• **3D scene scripts**:
(begin)

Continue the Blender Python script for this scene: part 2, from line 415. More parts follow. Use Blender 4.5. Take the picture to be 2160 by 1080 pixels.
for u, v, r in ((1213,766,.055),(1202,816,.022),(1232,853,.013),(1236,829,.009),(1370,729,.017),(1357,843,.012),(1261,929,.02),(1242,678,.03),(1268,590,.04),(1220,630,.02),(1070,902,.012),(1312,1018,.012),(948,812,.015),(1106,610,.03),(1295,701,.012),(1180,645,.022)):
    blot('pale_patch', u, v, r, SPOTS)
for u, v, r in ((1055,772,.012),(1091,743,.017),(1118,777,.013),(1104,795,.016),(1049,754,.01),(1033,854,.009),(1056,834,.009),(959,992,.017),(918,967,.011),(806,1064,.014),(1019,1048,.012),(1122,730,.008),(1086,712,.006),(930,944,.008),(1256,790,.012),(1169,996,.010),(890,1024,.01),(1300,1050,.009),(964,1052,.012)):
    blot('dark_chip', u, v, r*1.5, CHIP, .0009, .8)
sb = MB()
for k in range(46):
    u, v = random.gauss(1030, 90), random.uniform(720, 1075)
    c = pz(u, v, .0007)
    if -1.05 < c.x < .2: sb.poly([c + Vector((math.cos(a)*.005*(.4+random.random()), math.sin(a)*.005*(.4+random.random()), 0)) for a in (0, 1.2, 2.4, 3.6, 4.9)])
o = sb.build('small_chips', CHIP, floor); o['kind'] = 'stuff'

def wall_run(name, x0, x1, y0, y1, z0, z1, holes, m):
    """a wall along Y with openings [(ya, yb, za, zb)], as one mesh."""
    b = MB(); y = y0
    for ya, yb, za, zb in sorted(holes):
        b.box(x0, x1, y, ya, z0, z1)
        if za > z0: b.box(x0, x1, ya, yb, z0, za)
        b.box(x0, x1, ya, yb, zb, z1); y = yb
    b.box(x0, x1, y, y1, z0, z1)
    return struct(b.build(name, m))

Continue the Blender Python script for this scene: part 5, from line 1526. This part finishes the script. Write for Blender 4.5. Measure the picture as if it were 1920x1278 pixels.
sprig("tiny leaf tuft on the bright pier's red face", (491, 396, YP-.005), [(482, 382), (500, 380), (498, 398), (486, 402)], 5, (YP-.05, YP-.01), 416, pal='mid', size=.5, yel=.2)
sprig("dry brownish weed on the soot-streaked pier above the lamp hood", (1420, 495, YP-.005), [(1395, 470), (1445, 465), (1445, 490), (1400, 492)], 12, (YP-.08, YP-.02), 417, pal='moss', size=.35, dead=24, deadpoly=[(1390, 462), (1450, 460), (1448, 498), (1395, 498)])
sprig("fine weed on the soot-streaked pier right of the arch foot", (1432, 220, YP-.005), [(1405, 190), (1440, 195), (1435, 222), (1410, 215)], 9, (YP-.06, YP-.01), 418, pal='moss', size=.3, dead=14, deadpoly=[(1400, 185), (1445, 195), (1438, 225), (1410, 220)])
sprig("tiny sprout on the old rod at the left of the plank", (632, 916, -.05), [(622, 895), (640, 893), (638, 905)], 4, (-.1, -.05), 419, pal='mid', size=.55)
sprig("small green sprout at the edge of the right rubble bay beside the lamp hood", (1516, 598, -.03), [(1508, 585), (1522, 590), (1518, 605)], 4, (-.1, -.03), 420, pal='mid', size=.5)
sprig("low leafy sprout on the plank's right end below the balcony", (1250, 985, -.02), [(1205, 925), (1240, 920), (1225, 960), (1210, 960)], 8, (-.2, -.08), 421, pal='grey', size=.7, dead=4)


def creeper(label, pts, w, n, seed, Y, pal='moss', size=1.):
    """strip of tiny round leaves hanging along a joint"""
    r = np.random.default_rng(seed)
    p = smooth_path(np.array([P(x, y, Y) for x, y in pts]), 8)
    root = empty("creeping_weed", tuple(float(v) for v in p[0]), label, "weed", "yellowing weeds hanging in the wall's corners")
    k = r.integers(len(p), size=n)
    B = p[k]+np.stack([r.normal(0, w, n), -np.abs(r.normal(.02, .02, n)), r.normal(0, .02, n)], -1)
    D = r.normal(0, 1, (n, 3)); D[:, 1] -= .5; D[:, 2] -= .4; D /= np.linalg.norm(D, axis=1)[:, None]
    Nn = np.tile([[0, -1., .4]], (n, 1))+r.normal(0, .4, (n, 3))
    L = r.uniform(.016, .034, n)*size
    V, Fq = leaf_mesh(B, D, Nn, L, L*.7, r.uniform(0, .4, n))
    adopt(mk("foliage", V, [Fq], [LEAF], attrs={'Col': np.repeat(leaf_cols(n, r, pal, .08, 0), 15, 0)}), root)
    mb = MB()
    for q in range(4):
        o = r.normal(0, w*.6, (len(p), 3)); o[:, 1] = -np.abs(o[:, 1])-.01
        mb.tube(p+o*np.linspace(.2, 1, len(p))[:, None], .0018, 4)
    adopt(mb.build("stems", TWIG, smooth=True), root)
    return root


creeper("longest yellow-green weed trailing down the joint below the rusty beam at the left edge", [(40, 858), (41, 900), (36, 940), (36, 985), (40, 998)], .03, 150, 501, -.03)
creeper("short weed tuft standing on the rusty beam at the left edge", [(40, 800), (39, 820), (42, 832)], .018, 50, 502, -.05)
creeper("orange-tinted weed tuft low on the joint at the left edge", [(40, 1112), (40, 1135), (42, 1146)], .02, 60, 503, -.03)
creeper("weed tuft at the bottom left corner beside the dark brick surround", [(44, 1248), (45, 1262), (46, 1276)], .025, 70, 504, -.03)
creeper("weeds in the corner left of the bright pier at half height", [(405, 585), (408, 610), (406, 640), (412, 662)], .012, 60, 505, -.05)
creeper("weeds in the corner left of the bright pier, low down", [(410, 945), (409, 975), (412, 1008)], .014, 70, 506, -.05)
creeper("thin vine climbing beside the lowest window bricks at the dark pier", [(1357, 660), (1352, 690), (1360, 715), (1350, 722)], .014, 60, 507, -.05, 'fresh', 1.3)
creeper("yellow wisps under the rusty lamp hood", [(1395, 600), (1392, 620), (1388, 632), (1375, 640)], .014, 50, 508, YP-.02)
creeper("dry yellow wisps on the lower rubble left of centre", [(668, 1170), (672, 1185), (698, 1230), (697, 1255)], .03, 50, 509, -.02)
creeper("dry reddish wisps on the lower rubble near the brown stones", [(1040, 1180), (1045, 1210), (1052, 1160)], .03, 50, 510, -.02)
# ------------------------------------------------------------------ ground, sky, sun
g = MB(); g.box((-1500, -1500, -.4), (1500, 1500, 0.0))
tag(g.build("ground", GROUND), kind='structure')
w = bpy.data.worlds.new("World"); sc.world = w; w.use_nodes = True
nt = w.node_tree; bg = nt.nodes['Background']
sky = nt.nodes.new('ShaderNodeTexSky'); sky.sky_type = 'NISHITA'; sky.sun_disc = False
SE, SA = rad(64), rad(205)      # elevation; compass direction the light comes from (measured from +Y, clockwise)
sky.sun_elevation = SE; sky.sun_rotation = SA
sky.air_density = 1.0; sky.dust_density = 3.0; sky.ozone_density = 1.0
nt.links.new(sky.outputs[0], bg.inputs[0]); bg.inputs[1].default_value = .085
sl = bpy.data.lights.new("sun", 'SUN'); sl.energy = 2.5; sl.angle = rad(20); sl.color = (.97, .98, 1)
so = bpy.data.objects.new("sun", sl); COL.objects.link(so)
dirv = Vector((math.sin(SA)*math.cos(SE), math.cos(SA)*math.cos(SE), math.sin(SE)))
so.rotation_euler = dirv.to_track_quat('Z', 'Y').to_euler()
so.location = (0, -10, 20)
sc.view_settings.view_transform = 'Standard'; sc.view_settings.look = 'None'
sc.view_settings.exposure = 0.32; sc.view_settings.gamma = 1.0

(end)

Make an exact copy of the records.

• **Answer to the problem**:
Continue the Blender Python script for this scene: part 2, from line 415. More parts follow. Use Blender 4.5. Take the picture to be 2160 by 1080 pixels.
for u, v, r in ((1213,766,.055),(1202,816,.022),(1232,853,.013),(1236,829,.009),(1370,729,.017),(1357,843,.012),(1261,929,.02),(1242,678,.03),(1268,590,.04),(1220,630,.02),(1070,902,.012),(1312,1018,.012),(948,812,.015),(1106,610,.03),(1295,701,.012),(1180,645,.022)):
    blot('pale_patch', u, v, r, SPOTS)
for u, v, r in ((1055,772,.012),(1091,743,.017),(1118,777,.013),(1104,795,.016),(1049,754,.01),(1033,854,.009),(1056,834,.009),(959,992,.017),(918,967,.011),(806,1064,.014),(1019,1048,.012),(1122,730,.008),(1086,712,.006),(930,944,.008),(1256,790,.012),(1169,996,.010),(890,1024,.01),(1300,1050,.009),(964,1052,.012)):
    blot('dark_chip', u, v, r*1.5, CHIP, .0009, .8)
sb = MB()
for k in range(46):
    u, v = random.gauss(1030, 90), random.uniform(720, 1075)
    c = pz(u, v, .0007)
    if -1.05 < c.x < .2: sb.poly([c + Vector((math.cos(a)*.005*(.4+random.random()), math.sin(a)*.005*(.4+random.random()), 0)) for a in (0, 1.2, 2.4, 3.6, 4.9)])
o = sb.build('small_chips', CHIP, floor); o['kind'] = 'stuff'

def wall_run(name, x0, x1, y0, y1, z0, z1, holes, m):
    """a wall along Y with openings [(ya, yb, za, zb)], as one mesh."""
    b = MB(); y = y0
    for ya, yb, za, zb in sorted(holes):
        b.box(x0, x1, y, ya, z0, z1)
        if za > z0: b.box(x0, x1, ya, yb, z0, za)
        b.box(x0, x1, ya, yb, zb, z1); y = yb
    b.box(x0, x1, y, y1, z0, z1)
    return struct(b.build(name, m))

Continue the Blender Python script for this scene: part 5, from line 1526. This part finishes the script. Write for Blender 4.5. Measure the picture as if it were 1920x1278 pixels.
sprig("tiny leaf tuft on the bright pier's red face", (491, 396, YP-.005), [(482, 382), (500, 380), (498, 398), (486, 402)], 5, (YP-.05, YP-.01), 416, pal='mid', size=.5, yel=.2)
sprig("dry brownish weed on the soot-streaked pier above the lamp hood", (1420, 495, YP-.005), [(1395, 470), (1445, 465), (1445, 490), (1400, 492)], 12, (YP-.08, YP-.02), 417, pal='moss', size=.35, dead=24, deadpoly=[(1390, 462), (1450, 460), (1448, 498), (1395, 498)])
sprig("fine weed on the soot-streaked pier right of the arch foot", (1432, 220, YP-.005), [(1405, 190), (1440, 195), (1435, 222), (1410, 215)], 9, (YP-.06, YP-.01), 418, pal='moss', size=.3, dead=14, deadpoly=[(1400, 185), (1445, 195), (1438, 225), (1410, 220)])
sprig("tiny sprout on the old rod at the left of the plank", (632, 916, -.05), [(622, 895), (640, 893), (638, 905)], 4, (-.1, -.05), 419, pal='mid', size=.55)
sprig("small green sprout at the edge of the right rubble bay beside the lamp hood", (1516, 598, -.03), [(1508, 585), (1522, 590), (1518, 605)], 4, (-.1, -.03), 420, pal='mid', size=.5)
sprig("low leafy sprout on the plank's right end below the balcony", (1250, 985, -.02), [(1205, 925), (1240, 920), (1225, 960), (1210, 960)], 8, (-.2, -.08), 421, pal='grey', size=.7, dead=4)


def creeper(label, pts, w, n, seed, Y, pal='moss', size=1.):
    """strip of tiny round leaves hanging along a joint"""
    r = np.random.default_rng(seed)
    p = smooth_path(np.array([P(x, y, Y) for x, y in pts]), 8)
    root = empty("creeping_weed", tuple(float(v) for v in p[0]), label, "weed", "yellowing weeds hanging in the wall's corners")
    k = r.integers(len(p), size=n)
    B = p[k]+np.stack([r.normal(0, w, n), -np.abs(r.normal(.02, .02, n)), r.normal(0, .02, n)], -1)
    D = r.normal(0, 1, (n, 3)); D[:, 1] -= .5; D[:, 2] -= .4; D /= np.linalg.norm(D, axis=1)[:, None]
    Nn = np.tile([[0, -1., .4]], (n, 1))+r.normal(0, .4, (n, 3))
    L = r.uniform(.016, .034, n)*size
    V, Fq = leaf_mesh(B, D, Nn, L, L*.7, r.uniform(0, .4, n))
    adopt(mk("foliage", V, [Fq], [LEAF], attrs={'Col': np.repeat(leaf_cols(n, r, pal, .08, 0), 15, 0)}), root)
    mb = MB()
    for q in range(4):
        o = r.normal(0, w*.6, (len(p), 3)); o[:, 1] = -np.abs(o[:, 1])-.01
        mb.tube(p+o*np.linspace(.2, 1, len(p))[:, None], .0018, 4)
    adopt(mb.build("stems", TWIG, smooth=True), root)
    return root


creeper("longest yellow-green weed trailing down the joint below the rusty beam at the left edge", [(40, 858), (41, 900), (36, 940), (36, 985), (40, 998)], .03, 150, 501, -.03)
creeper("short weed tuft standing on the rusty beam at the left edge", [(40, 800), (39, 820), (42, 832)], .018, 50, 502, -.05)
creeper("orange-tinted weed tuft low on the joint at the left edge", [(40, 1112), (40, 1135), (42, 1146)], .02, 60, 503, -.03)
creeper("weed tuft at the bottom left corner beside the dark brick surround", [(44, 1248), (45, 1262), (46, 1276)], .025, 70, 504, -.03)
creeper("weeds in the corner left of the bright pier at half height", [(405, 585), (408, 610), (406, 640), (412, 662)], .012, 60, 505, -.05)
creeper("weeds in the corner left of the bright pier, low down", [(410, 945), (409, 975), (412, 1008)], .014, 70, 506, -.05)
creeper("thin vine climbing beside the lowest window bricks at the dark pier", [(1357, 660), (1352, 690), (1360, 715), (1350, 722)], .014, 60, 507, -.05, 'fresh', 1.3)
creeper("yellow wisps under the rusty lamp hood", [(1395, 600), (1392, 620), (1388, 632), (1375, 640)], .014, 50, 508, YP-.02)
creeper("dry yellow wisps on the lower rubble left of centre", [(668, 1170), (672, 1185), (698, 1230), (697, 1255)], .03, 50, 509, -.02)
creeper("dry reddish wisps on the lower rubble near the brown stones", [(1040, 1180), (1045, 1210), (1052, 1160)], .03, 50, 510, -.02)
# ------------------------------------------------------------------ ground, sky, sun
g = MB(); g.box((-1500, -1500, -.4), (1500, 1500, 0.0))
tag(g.build("ground", GROUND), kind='structure')
w = bpy.data.worlds.new("World"); sc.world = w; w.use_nodes = True
nt = w.node_tree; bg = nt.nodes['Background']
sky = nt.nodes.new('ShaderNodeTexSky'); sky.sky_type = 'NISHITA'; sky.sun_disc = False
SE, SA = rad(64), rad(205)      # elevation; compass direction the light comes from (measured from +Y, clockwise)
sky.sun_elevation = SE; sky.sun_rotation = SA
sky.air_density = 1.0; sky.dust_density = 3.0; sky.ozone_density = 1.0
nt.links.new(sky.outputs[0], bg.inputs[0]); bg.inputs[1].default_value = .085
sl = bpy.data.lights.new("sun", 'SUN'); sl.energy = 2.5; sl.angle = rad(20); sl.color = (.97, .98, 1)
so = bpy.data.objects.new("sun", sl); COL.objects.link(so)
dirv = Vector((math.sin(SA)*math.cos(SE), math.cos(SA)*math.cos(SE), math.sin(SE)))
so.rotation_euler = dirv.to_track_quat('Z', 'Y').to_euler()
so.location = (0, -10, 20)
sc.view_settings.view_transform = 'Standard'; sc.view_settings.look = 'None'
sc.view_settings.exposure = 0.32; sc.view_settings.gamma = 1.0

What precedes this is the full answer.